Sell to DSO or MSO: How to Determine Value, Equity, and Liquidity

Setting expectations for long-term and short-term gains when selling your practice.

At Practice Transitions Group, we work with top-tier doctors and dentists who have reached a level of success that merits a marketable practice. Our clients come to us with obvious talent and understanding of their expertise, but may not always be clear on the vocabulary, structuring options, and other nuances inherent to the practice selling process. We understand that behind the layers of questions, the question that directly impacts them is, “How and when will I receive cash value from the sale of my practice?”

If you plan to sell to DSO or an MSO, this article will answer questions surrounding how the industry determines your practice’s worth and the aspects of liquidity – in other words, how and when the cash from a sale will land in your account.

Basic terminology

To start, here are three answers to common questions about industry terminology:

Q: What is practice-level equity?

A: Practice-level equity is the value of shares you have in your practice.

Q: What is practice level equity vs DSO level equity?

A: Practice level equity is when you keep stock in your particular practice, while DSO or MSO level equity is when you diversify ownership across all practices that are part of the corporate company at large.

Q: What is cash?

A: Cash is the liquid asset that you are paid when the deal closes.

Determining valuation

Your practice will have a valuation that is typically a multiple of earnings. Nevertheless, this appraisal depends on several other variables, including

  • Location of the practice
  • The age of your practice
  • The practice’s website and Google results
  • How transferable the practice seems
  • How much the buyer likes you 

Structuring your sale

The options for structuring the sale of your practice are not always in your control. Several variables rely on aspects of your business that you cannot change. At the same time, deciding where, and if, you keep equity in the practice or holding company can depend on how entrepreneurial you want to be beyond the deal closing. For instance, DSO-level equity is more protected as your investment is diversified across many practices. On the flip side, retaining practice-level equity might be the right equity structure for you if you believe in the future success of your specific practice and are perhaps staying on to work for the parent company.

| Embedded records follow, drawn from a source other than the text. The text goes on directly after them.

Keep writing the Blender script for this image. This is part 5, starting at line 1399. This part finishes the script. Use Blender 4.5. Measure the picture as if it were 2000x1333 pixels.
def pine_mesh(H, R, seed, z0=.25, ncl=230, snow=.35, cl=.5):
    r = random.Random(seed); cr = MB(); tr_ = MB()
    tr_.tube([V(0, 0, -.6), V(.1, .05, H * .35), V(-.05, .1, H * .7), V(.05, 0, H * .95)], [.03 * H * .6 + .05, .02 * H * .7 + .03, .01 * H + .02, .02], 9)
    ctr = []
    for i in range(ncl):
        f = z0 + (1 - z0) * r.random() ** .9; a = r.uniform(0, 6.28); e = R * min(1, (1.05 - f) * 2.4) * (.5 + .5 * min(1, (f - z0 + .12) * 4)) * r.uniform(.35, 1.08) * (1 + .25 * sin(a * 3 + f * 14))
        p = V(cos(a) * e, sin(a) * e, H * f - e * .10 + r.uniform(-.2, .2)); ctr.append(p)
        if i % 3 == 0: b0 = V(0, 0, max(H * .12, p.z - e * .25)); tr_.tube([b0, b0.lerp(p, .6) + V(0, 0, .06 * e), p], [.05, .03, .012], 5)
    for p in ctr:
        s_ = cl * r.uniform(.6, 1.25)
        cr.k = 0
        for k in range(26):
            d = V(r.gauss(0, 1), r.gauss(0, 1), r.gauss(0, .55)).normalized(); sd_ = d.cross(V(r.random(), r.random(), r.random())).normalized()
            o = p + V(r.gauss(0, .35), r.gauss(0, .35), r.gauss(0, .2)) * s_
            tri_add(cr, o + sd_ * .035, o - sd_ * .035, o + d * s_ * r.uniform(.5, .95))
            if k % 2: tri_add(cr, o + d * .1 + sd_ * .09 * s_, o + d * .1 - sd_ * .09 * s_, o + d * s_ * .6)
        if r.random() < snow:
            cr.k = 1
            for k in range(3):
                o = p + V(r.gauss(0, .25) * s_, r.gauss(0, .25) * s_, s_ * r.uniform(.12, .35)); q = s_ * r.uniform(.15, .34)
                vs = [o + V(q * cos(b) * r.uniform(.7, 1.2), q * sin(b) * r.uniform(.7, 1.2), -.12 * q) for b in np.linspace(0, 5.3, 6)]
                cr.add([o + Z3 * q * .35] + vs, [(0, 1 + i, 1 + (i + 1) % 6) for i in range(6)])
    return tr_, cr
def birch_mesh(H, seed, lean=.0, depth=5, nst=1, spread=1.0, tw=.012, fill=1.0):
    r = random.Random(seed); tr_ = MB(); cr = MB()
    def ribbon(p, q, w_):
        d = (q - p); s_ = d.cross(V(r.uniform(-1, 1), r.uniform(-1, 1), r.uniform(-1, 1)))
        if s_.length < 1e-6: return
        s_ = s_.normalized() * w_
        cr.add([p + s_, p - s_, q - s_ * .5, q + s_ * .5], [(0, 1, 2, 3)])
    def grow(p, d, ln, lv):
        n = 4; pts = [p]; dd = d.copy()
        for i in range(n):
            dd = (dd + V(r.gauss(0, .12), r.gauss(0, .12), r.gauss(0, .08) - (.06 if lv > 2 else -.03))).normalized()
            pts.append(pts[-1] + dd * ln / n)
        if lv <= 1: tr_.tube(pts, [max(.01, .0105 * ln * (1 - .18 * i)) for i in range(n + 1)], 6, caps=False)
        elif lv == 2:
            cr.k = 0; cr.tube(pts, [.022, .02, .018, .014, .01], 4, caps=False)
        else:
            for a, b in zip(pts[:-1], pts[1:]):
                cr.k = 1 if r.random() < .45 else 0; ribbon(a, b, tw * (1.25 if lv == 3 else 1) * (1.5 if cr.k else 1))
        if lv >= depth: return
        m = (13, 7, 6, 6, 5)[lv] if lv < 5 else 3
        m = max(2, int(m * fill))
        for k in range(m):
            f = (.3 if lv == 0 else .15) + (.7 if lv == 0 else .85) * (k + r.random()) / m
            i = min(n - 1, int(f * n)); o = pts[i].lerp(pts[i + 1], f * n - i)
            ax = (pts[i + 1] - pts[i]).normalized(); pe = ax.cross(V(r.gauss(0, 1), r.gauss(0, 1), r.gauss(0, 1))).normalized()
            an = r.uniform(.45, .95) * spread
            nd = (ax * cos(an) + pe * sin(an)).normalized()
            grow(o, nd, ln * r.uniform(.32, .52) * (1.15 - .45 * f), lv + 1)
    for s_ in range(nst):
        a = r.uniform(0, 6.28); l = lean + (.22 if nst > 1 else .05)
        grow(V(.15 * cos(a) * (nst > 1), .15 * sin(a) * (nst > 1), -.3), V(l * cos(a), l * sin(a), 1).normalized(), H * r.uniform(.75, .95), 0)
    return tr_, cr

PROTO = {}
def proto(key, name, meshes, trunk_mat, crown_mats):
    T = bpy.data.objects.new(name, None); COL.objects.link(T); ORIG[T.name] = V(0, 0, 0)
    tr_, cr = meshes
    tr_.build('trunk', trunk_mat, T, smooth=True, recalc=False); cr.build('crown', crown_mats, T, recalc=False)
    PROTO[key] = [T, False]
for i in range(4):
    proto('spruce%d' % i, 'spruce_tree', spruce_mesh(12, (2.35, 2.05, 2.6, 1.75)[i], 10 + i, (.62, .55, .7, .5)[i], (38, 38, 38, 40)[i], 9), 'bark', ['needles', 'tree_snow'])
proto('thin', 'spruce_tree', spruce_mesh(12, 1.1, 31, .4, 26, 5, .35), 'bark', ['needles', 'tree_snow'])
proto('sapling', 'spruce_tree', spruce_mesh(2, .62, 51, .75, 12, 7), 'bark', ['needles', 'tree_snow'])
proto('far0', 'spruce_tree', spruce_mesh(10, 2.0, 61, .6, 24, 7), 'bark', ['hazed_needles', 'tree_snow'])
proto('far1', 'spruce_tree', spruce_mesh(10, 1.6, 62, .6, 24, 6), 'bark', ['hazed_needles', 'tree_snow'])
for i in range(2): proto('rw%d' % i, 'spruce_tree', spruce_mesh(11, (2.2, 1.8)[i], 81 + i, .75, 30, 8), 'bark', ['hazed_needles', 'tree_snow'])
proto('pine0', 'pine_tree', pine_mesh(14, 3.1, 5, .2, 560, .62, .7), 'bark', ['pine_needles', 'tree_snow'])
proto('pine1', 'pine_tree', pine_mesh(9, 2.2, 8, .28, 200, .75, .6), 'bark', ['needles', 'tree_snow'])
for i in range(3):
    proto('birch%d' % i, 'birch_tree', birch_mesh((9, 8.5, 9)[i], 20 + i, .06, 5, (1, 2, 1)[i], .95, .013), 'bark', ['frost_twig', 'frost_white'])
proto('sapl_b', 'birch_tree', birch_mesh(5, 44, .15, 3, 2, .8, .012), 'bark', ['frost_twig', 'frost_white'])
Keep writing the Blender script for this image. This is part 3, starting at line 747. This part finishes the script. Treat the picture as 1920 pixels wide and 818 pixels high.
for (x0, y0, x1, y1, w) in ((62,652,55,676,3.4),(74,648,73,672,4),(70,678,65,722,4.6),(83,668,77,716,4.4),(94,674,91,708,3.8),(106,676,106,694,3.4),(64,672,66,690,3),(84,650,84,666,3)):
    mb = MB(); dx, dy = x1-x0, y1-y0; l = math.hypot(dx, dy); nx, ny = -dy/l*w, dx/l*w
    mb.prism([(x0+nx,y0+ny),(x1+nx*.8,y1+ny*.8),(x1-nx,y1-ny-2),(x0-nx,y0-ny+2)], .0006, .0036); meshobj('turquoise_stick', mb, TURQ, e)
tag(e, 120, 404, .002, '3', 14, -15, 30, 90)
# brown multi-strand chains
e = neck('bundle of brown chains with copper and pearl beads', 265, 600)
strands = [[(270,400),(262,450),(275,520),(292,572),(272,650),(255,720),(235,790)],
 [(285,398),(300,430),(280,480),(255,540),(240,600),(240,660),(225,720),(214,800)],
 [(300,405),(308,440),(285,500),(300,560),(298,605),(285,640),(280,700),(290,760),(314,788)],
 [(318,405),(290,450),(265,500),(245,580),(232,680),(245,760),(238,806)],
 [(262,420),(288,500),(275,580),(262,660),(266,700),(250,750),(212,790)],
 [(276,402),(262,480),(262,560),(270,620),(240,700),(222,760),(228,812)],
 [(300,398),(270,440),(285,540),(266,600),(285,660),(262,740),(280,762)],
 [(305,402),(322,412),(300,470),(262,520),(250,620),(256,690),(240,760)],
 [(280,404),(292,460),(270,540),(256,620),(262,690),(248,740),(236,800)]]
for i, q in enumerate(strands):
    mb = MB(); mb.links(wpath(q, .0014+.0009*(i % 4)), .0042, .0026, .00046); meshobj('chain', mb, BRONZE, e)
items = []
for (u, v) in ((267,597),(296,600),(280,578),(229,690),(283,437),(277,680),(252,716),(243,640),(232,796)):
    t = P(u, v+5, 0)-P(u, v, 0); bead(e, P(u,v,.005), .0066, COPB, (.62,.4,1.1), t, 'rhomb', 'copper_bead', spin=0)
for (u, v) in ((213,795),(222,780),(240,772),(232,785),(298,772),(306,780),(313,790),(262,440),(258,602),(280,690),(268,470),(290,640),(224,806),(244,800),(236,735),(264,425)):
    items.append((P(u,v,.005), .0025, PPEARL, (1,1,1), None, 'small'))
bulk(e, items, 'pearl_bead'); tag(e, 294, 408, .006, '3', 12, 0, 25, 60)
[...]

Once your practice is evaluated, there are four ways that you can structure a deal if you sell to DSO or MSO:

  1.  100% sale with holdback – traditional model of sale with 75% cash at close and a 25% earn-out, or a way to obtain additional compensation in the future if the business achieves certain financial goals
  2. Sale with DSO equity – 75-80% cash at close, with a 20-25% investment incentive kept in the parent company and an opportunity to sell in the future
  3. Joint venture model – 60-70% cash at close, and 30-40% retained practice level equity
  4. Hybrid model – 70% cash at close, 15% joint venture, and 15% DSO or MSO level equity


As with most things, self-knowledge is a good place to start. Know your season of life, and your personal financial goals, and clearly understand your practice’s strengths and weaknesses. Taking stock in these reflection exercises will likely impact the course you end up pursuing with both your agent and buyer.